FCW's December 21 article on them is at http://www.fcw.com/pubs/fcw/1999/1220/web-egov-12-21-99.html

Among the highlights of the E-Gov directive are the following items, which require agencies to:

1. "... promote access to Government information organized not by agency, but by the type of service or information that people may be seeking ..." That is consistent with the thrust of the Blue Pages initiative with respect to telephone directory listings. On the Internet, it suggests not only functional groupings of links for browsing but also the capability for categorical searching across the Web sites (and records series) of all agencies.

(The E-records Standards Committee is striving to specify the metadata elements by which all records series should be classified, Governmentwide, and thus by which searches could be conducted.)

2. "... to the maximum extent possible, make available online, by December 2000, the forms needed for the top 500 Government services used by the public ..." Regardless of whether or not our services are considered to be among the top 500, we should aspire for them to be and act as though they are. The December 2000 deadline is nearly 3 years earlier than required by GPEA.

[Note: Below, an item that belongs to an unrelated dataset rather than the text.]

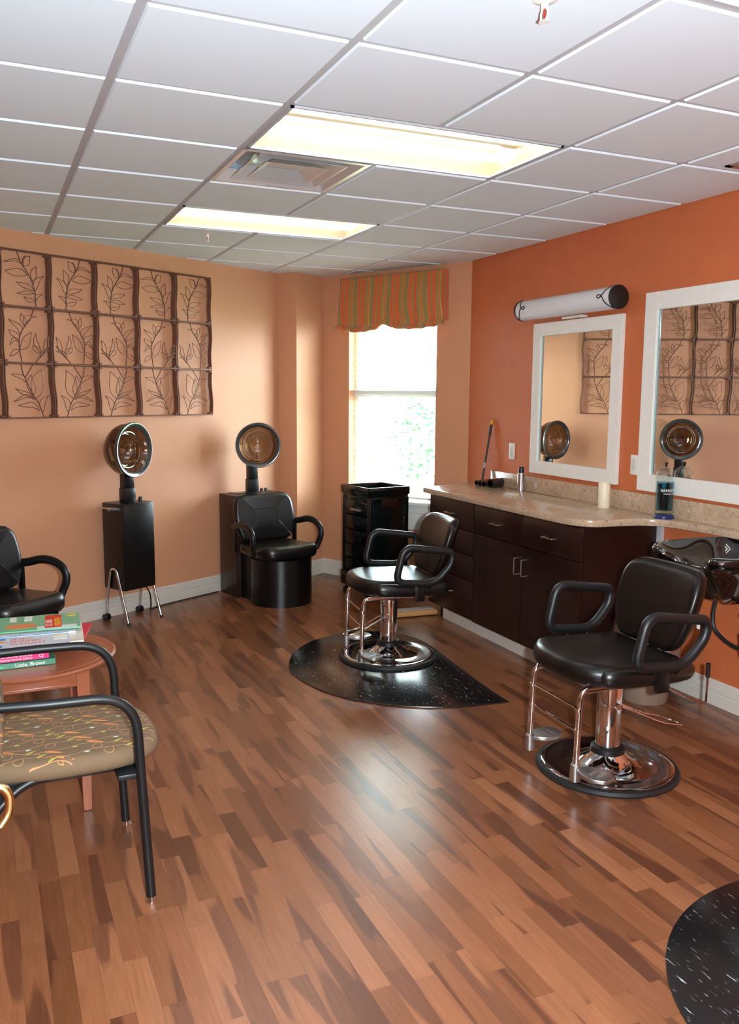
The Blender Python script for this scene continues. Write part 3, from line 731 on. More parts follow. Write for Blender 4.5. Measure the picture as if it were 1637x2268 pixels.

5. provide "... a public electronic mail address through which citizens can contact the agency with questions, comments, or concerns ..." We will be expected to do a better job of managing our responses to the public. "Correspondence tracking" systems should be designed to help us *manage* and effectively *respond* to communications with all of our stakeholders regardless of the mode they choose to use. Such systems should be 5015.2 compliant.

8. provide "... private, secure, and effective communication across agencies and with the public, through the use of public key technology ... agencies are encouraged to issue ... a Government-wide minimum of 100,000 digital signature certificates by December 2000."

9.(e) provide "mechanisms for collecting input from the agency's stakeholders regarding agency use of the Internet."

Each of the specified activities are to "be conducted subject to the availability of appropriations and consistent with agencies' priorities and [the President's] budget, and to the extent permitted by law."